Les Maîtres du jeu ne trompe pas sur la marchandise : des cartes, des stars vieillissantes, un parfum d’arnaque glamour et des belles pépées vicelardes aux bouches pulpeuses et aux décolletés vertigineux. Vissé-carré et pro, on vous dit, dans la droite lignée du cinoche à l’ancienne, mi-« Hollywood night » sur TF1, mi retro chic genre L’Arnaque. Même le débutant Damian Nieman, modeste signataire du film, est un vieux de la vieille. Assistant sur des productions indépendantes, ouvrier spécialisé puis qualifié aux effets spéciaux sur de récentes grosses machines (Godzilla, Fight Club), il apprend en parallèle le maniement des cartes dans les casinos de Las Vegas. En résulte logiquement ce film, plongée dans le petit monde des mafieux du poker et du cinéma de papa.

Non, ce film ne trompera jamais. Nieman n’est pas un petit malin, juste un faiseur à 200 %, un artisan terre-à-terre jusqu’au bout des ongles. Le plus : ce sérieux impeccable dans la structure du scénario, les dosages, l’action et les costumes. Le moins : un verrouillage systématique qui renvoie sans cesse le film à sa dimension de produit calibré. Le problème de Nieman, c’est sa propension à concevoir le cinéma comme on lit un livre de recette. Le jeune réalisateur cristallise là toutes les limites de l’apprenti modèle : savoir dupliquer, savoir faire sans jamais réfléchir une demi-seconde au pourquoi du comment. Le film, quête perpétuelle du père spirituel n’est que ça, au sens bas du front. Entre le magicien, le mythe mafioso et l’escroc attachant, le jeune héros doué n’a que trois cartes à chérir. Trois facettes de sa personnalité de jeune héros doué, qui tombent l’une après l’autre, à temps égal, pour ne pas désorienter le public mais surtout parce que c’est comme ça.

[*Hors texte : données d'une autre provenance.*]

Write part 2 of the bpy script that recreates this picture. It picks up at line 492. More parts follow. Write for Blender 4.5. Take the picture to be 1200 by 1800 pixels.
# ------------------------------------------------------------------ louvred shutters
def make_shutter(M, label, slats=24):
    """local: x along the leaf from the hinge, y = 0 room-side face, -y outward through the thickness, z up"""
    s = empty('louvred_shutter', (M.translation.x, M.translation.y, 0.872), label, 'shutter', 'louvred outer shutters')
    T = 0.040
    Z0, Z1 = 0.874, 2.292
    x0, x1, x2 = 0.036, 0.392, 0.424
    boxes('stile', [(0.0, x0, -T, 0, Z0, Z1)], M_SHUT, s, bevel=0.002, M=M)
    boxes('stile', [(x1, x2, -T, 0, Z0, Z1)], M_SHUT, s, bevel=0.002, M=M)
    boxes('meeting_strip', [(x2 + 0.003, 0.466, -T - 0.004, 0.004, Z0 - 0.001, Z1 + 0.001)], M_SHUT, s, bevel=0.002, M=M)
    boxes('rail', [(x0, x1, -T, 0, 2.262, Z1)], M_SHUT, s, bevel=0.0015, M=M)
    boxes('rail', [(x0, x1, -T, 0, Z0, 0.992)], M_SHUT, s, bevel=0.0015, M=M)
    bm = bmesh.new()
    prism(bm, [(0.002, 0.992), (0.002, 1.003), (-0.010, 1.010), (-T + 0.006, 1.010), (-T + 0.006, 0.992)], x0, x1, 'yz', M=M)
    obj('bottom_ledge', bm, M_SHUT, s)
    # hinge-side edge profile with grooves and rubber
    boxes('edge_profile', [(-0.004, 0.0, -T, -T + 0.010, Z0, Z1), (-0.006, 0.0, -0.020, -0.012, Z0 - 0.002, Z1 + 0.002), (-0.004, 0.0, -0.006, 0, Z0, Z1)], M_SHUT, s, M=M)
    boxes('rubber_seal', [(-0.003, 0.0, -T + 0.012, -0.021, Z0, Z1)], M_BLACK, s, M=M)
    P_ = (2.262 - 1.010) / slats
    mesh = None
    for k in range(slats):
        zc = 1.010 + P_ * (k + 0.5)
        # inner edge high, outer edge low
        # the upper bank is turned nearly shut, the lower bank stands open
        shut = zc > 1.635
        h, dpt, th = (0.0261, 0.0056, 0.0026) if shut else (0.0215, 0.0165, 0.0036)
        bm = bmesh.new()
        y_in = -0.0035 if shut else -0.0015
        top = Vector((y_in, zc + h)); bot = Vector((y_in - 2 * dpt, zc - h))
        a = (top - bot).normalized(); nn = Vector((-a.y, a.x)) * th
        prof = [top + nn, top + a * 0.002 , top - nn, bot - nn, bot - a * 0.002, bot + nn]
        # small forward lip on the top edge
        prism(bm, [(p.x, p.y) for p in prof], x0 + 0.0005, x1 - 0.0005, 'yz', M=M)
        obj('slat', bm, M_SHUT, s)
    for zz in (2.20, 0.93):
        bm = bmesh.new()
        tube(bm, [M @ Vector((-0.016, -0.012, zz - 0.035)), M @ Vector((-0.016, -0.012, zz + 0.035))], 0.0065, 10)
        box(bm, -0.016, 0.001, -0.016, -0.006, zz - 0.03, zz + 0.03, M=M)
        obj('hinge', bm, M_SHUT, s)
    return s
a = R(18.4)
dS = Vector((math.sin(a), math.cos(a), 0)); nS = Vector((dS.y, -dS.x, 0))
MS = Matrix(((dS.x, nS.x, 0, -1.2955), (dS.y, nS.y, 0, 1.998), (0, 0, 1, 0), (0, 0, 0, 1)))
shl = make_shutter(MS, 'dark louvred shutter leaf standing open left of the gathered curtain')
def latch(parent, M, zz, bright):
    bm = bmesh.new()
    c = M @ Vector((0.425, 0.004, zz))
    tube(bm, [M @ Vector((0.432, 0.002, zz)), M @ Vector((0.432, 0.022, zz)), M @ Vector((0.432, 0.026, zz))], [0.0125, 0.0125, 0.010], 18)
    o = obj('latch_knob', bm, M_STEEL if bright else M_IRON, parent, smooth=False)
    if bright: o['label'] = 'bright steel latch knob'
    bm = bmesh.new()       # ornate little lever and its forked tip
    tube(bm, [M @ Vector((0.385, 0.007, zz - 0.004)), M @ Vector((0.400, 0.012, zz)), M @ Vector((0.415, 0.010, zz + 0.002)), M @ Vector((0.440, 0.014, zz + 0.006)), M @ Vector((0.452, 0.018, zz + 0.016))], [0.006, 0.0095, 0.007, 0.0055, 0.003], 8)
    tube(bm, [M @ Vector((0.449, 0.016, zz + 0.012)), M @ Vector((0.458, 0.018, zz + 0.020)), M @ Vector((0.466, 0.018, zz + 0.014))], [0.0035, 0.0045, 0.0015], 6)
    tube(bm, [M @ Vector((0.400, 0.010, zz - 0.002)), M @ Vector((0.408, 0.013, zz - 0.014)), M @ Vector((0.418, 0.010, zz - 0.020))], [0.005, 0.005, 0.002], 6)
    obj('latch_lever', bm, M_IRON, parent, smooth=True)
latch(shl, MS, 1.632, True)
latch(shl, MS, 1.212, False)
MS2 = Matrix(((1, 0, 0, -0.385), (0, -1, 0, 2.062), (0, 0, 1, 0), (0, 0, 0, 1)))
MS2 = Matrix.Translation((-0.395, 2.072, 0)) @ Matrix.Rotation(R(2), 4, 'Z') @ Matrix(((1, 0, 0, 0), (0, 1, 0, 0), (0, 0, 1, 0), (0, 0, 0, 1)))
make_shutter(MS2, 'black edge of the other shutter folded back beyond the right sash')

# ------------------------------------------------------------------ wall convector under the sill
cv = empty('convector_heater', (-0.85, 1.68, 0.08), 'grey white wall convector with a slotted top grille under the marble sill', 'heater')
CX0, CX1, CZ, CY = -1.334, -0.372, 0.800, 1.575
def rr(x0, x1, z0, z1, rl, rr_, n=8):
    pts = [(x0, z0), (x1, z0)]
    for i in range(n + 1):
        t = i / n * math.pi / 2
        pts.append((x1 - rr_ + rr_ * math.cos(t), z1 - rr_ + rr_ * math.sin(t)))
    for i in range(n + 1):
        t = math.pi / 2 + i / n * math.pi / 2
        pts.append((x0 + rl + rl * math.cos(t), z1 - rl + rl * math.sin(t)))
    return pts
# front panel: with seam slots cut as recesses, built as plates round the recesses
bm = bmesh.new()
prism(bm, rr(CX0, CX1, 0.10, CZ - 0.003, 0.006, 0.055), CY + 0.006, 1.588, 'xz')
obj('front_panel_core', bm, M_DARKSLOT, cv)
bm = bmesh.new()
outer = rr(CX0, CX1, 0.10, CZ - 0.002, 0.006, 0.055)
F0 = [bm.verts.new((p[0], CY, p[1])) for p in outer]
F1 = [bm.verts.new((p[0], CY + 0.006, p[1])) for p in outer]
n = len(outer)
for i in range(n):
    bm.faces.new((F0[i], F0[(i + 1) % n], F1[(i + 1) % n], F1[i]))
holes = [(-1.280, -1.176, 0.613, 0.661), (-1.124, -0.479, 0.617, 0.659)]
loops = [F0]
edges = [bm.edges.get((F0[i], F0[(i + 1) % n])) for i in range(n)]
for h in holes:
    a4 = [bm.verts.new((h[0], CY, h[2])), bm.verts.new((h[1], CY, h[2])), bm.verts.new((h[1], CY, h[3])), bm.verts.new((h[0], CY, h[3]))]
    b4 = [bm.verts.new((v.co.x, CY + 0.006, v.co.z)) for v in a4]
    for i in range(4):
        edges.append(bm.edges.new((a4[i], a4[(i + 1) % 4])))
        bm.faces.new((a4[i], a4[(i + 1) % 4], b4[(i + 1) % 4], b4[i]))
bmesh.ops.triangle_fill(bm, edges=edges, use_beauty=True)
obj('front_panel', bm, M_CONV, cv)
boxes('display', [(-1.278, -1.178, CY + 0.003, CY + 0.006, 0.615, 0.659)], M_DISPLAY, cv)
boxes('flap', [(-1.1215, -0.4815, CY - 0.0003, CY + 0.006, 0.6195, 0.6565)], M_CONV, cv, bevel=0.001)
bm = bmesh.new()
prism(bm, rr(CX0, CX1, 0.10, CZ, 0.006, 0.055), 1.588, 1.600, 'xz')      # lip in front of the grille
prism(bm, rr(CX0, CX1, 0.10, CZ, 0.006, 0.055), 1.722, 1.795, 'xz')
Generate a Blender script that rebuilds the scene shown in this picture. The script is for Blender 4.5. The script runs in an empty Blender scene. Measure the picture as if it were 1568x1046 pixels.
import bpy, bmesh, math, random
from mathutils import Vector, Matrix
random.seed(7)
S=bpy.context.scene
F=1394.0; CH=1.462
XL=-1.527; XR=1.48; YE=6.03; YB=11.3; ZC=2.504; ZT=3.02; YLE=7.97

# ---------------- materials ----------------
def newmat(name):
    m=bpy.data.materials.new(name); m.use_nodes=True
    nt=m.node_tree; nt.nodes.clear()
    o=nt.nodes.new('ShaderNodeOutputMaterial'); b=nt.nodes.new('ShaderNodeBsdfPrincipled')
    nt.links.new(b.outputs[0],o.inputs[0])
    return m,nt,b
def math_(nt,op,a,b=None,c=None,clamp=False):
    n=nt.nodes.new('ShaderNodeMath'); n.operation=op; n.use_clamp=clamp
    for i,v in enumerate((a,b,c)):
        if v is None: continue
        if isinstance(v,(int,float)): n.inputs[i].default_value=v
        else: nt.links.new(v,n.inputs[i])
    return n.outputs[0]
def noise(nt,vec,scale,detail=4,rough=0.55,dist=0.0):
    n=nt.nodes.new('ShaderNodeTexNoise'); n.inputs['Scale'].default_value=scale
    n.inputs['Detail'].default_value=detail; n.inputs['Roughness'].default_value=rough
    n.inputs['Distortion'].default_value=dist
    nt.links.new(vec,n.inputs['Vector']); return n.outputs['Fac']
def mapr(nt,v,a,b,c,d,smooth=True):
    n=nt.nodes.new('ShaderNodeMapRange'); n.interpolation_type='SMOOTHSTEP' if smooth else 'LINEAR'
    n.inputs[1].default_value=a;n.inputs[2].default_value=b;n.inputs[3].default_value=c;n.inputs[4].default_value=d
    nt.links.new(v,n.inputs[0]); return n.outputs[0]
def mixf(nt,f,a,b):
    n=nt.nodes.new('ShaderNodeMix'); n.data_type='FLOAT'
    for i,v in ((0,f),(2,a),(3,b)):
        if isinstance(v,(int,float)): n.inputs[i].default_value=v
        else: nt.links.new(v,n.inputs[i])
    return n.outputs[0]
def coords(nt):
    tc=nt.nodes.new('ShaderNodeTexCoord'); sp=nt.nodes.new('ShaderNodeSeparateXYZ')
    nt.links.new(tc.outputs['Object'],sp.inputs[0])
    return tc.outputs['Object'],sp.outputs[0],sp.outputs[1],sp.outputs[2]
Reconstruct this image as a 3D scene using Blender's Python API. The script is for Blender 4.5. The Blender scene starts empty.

Seuls certains acteurs donnent à l’ensemble un petit supplément d’âme. Le magnifique Gabriel Byrne, dans le rôle de la petite frappe, creuse comme il peut sa loose classieuse. Personnage d’autant plus touchant que cet éternel SDF d’Hollywood (beaucoup de films à succès, mais jamais de starification) est associé à Thandie Newton, belle plante dont la carrière fulgurante et chancelante (Mission : impossible 2 et plus rien) prend le même chemin que son partenaire. Et puis il y a Stallone, vétéran mythique, guest star divine si figée et fardée qu’on le croirait littéralement embaumé. Son face à face avec Mélanie Griffith, autre vieille gloire fatiguée reste le vrai paradoxe du film. Alors que Nieman s’imagine filmer deux idoles à la cinquantaine radieuse et insolente, on assiste à un duo de momies massacrées par le mascara et le bistouri. Pathétiques, monstrueuses ou émouvantes, on ne sait toujours pas. Reste que ces deux freaks raflent encore la mise sur les jeunots, dont le cinéaste. Et ce n’est malheureusement pas lui qui voudrait le contraire.